— Begin —

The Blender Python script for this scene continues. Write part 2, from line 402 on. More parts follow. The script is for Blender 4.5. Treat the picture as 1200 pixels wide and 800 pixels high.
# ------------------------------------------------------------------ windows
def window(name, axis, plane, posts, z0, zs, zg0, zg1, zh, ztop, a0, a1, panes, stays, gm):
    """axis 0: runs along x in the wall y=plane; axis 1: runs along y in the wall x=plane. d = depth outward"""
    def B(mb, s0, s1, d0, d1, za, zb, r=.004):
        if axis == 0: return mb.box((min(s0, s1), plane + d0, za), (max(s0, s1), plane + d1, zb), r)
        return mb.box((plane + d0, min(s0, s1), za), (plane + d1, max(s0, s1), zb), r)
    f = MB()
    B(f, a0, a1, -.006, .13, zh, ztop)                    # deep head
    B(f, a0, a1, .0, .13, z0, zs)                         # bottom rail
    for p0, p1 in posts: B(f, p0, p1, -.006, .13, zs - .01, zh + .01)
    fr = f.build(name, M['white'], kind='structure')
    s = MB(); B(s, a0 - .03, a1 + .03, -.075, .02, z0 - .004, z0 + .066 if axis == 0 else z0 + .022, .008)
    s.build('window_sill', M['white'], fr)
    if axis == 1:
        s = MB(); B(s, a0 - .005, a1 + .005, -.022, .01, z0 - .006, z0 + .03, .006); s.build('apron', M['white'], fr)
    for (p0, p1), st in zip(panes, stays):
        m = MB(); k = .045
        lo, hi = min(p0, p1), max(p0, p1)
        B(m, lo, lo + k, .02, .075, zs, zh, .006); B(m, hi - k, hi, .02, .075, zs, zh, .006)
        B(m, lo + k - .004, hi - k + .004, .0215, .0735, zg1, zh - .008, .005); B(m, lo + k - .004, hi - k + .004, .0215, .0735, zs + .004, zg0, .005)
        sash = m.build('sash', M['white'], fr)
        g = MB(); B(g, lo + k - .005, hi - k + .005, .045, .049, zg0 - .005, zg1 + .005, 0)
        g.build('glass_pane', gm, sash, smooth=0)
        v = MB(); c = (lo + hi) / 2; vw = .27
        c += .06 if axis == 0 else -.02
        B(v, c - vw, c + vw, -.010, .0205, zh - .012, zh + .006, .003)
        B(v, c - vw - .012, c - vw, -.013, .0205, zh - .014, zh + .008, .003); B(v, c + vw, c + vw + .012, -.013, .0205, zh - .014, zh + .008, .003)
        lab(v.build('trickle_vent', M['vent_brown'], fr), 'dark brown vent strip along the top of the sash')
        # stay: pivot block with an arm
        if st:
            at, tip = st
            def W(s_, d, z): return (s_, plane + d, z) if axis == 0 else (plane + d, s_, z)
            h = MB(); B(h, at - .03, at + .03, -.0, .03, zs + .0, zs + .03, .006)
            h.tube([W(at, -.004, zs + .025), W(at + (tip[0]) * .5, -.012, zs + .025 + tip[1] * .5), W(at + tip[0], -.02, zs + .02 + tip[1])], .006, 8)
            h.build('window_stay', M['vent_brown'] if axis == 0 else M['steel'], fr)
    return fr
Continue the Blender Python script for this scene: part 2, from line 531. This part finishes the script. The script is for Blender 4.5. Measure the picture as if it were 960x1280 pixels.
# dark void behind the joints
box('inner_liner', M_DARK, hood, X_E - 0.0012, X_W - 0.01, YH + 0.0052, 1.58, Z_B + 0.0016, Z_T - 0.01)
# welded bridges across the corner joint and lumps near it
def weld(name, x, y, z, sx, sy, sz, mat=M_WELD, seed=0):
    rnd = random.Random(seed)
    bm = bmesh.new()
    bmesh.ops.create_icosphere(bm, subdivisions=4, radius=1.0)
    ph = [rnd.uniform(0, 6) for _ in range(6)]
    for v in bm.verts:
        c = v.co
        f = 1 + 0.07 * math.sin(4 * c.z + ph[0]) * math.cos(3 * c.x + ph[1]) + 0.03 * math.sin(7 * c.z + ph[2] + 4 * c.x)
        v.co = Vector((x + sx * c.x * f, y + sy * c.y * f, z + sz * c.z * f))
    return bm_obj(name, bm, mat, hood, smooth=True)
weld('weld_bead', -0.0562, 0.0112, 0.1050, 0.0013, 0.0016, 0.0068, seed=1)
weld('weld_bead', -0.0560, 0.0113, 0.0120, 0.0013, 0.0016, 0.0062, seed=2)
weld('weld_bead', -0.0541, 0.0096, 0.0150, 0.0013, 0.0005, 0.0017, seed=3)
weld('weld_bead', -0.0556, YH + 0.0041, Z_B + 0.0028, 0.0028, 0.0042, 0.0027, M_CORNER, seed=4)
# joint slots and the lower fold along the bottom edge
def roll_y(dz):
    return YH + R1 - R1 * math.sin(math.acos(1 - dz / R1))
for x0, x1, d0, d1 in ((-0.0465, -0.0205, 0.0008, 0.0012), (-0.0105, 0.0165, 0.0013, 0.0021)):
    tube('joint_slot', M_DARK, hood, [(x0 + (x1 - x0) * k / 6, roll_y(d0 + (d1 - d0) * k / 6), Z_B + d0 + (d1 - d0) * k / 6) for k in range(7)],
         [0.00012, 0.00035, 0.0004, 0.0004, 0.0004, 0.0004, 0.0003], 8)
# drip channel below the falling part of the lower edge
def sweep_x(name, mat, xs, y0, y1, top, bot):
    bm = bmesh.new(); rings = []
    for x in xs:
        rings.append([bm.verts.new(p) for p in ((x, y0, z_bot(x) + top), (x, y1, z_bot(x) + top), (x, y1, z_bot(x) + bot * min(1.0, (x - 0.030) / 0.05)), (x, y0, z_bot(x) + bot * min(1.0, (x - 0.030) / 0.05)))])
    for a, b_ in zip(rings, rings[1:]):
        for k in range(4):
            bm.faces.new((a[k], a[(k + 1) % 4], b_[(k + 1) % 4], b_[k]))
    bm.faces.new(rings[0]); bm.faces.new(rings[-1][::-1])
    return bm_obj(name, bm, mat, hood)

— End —

## AIM OF THE TASK
The entries above should be repeated exactly, every one of them.

## WRITTEN ANSWER
The Blender Python script for this scene continues. Write part 2, from line 402 on. More parts follow. The script is for Blender 4.5. Treat the picture as 1200 pixels wide and 800 pixels high.
# ------------------------------------------------------------------ windows
def window(name, axis, plane, posts, z0, zs, zg0, zg1, zh, ztop, a0, a1, panes, stays, gm):
    """axis 0: runs along x in the wall y=plane; axis 1: runs along y in the wall x=plane. d = depth outward"""
    def B(mb, s0, s1, d0, d1, za, zb, r=.004):
        if axis == 0: return mb.box((min(s0, s1), plane + d0, za), (max(s0, s1), plane + d1, zb), r)
        return mb.box((plane + d0, min(s0, s1), za), (plane + d1, max(s0, s1), zb), r)
    f = MB()
    B(f, a0, a1, -.006, .13, zh, ztop)                    # deep head
    B(f, a0, a1, .0, .13, z0, zs)                         # bottom rail
    for p0, p1 in posts: B(f, p0, p1, -.006, .13, zs - .01, zh + .01)
    fr = f.build(name, M['white'], kind='structure')
    s = MB(); B(s, a0 - .03, a1 + .03, -.075, .02, z0 - .004, z0 + .066 if axis == 0 else z0 + .022, .008)
    s.build('window_sill', M['white'], fr)
    if axis == 1:
        s = MB(); B(s, a0 - .005, a1 + .005, -.022, .01, z0 - .006, z0 + .03, .006); s.build('apron', M['white'], fr)
    for (p0, p1), st in zip(panes, stays):
        m = MB(); k = .045
        lo, hi = min(p0, p1), max(p0, p1)
        B(m, lo, lo + k, .02, .075, zs, zh, .006); B(m, hi - k, hi, .02, .075, zs, zh, .006)
        B(m, lo + k - .004, hi - k + .004, .0215, .0735, zg1, zh - .008, .005); B(m, lo + k - .004, hi - k + .004, .0215, .0735, zs + .004, zg0, .005)
        sash = m.build('sash', M['white'], fr)
        g = MB(); B(g, lo + k - .005, hi - k + .005, .045, .049, zg0 - .005, zg1 + .005, 0)
        g.build('glass_pane', gm, sash, smooth=0)
        v = MB(); c = (lo + hi) / 2; vw = .27
        c += .06 if axis == 0 else -.02
        B(v, c - vw, c + vw, -.010, .0205, zh - .012, zh + .006, .003)
        B(v, c - vw - .012, c - vw, -.013, .0205, zh - .014, zh + .008, .003); B(v, c + vw, c + vw + .012, -.013, .0205, zh - .014, zh + .008, .003)
        lab(v.build('trickle_vent', M['vent_brown'], fr), 'dark brown vent strip along the top of the sash')
        # stay: pivot block with an arm
        if st:
            at, tip = st
            def W(s_, d, z): return (s_, plane + d, z) if axis == 0 else (plane + d, s_, z)
            h = MB(); B(h, at - .03, at + .03, -.0, .03, zs + .0, zs + .03, .006)
            h.tube([W(at, -.004, zs + .025), W(at + (tip[0]) * .5, -.012, zs + .025 + tip[1] * .5), W(at + tip[0], -.02, zs + .02 + tip[1])], .006, 8)
            h.build('window_stay', M['vent_brown'] if axis == 0 else M['steel'], fr)
    return fr
Continue the Blender Python script for this scene: part 2, from line 531. This part finishes the script. The script is for Blender 4.5. Measure the picture as if it were 960x1280 pixels.
# dark void behind the joints
box('inner_liner', M_DARK, hood, X_E - 0.0012, X_W - 0.01, YH + 0.0052, 1.58, Z_B + 0.0016, Z_T - 0.01)
# welded bridges across the corner joint and lumps near it
def weld(name, x, y, z, sx, sy, sz, mat=M_WELD, seed=0):
    rnd = random.Random(seed)
    bm = bmesh.new()
    bmesh.ops.create_icosphere(bm, subdivisions=4, radius=1.0)
    ph = [rnd.uniform(0, 6) for _ in range(6)]
    for v in bm.verts:
        c = v.co
        f = 1 + 0.07 * math.sin(4 * c.z + ph[0]) * math.cos(3 * c.x + ph[1]) + 0.03 * math.sin(7 * c.z + ph[2] + 4 * c.x)
        v.co = Vector((x + sx * c.x * f, y + sy * c.y * f, z + sz * c.z * f))
    return bm_obj(name, bm, mat, hood, smooth=True)
weld('weld_bead', -0.0562, 0.0112, 0.1050, 0.0013, 0.0016, 0.0068, seed=1)
weld('weld_bead', -0.0560, 0.0113, 0.0120, 0.0013, 0.0016, 0.0062, seed=2)
weld('weld_bead', -0.0541, 0.0096, 0.0150, 0.0013, 0.0005, 0.0017, seed=3)
weld('weld_bead', -0.0556, YH + 0.0041, Z_B + 0.0028, 0.0028, 0.0042, 0.0027, M_CORNER, seed=4)
# joint slots and the lower fold along the bottom edge
def roll_y(dz):
    return YH + R1 - R1 * math.sin(math.acos(1 - dz / R1))
for x0, x1, d0, d1 in ((-0.0465, -0.0205, 0.0008, 0.0012), (-0.0105, 0.0165, 0.0013, 0.0021)):
    tube('joint_slot', M_DARK, hood, [(x0 + (x1 - x0) * k / 6, roll_y(d0 + (d1 - d0) * k / 6), Z_B + d0 + (d1 - d0) * k / 6) for k in range(7)],
         [0.00012, 0.00035, 0.0004, 0.0004, 0.0004, 0.0004, 0.0003], 8)
# drip channel below the falling part of the lower edge
def sweep_x(name, mat, xs, y0, y1, top, bot):
    bm = bmesh.new(); rings = []
    for x in xs:
        rings.append([bm.verts.new(p) for p in ((x, y0, z_bot(x) + top), (x, y1, z_bot(x) + top), (x, y1, z_bot(x) + bot * min(1.0, (x - 0.030) / 0.05)), (x, y0, z_bot(x) + bot * min(1.0, (x - 0.030) / 0.05)))])
    for a, b_ in zip(rings, rings[1:]):
        for k in range(4):
            bm.faces.new((a[k], a[(k + 1) % 4], b_[(k + 1) % 4], b_[k]))
    bm.faces.new(rings[0]); bm.faces.new(rings[-1][::-1])
    return bm_obj(name, bm, mat, hood)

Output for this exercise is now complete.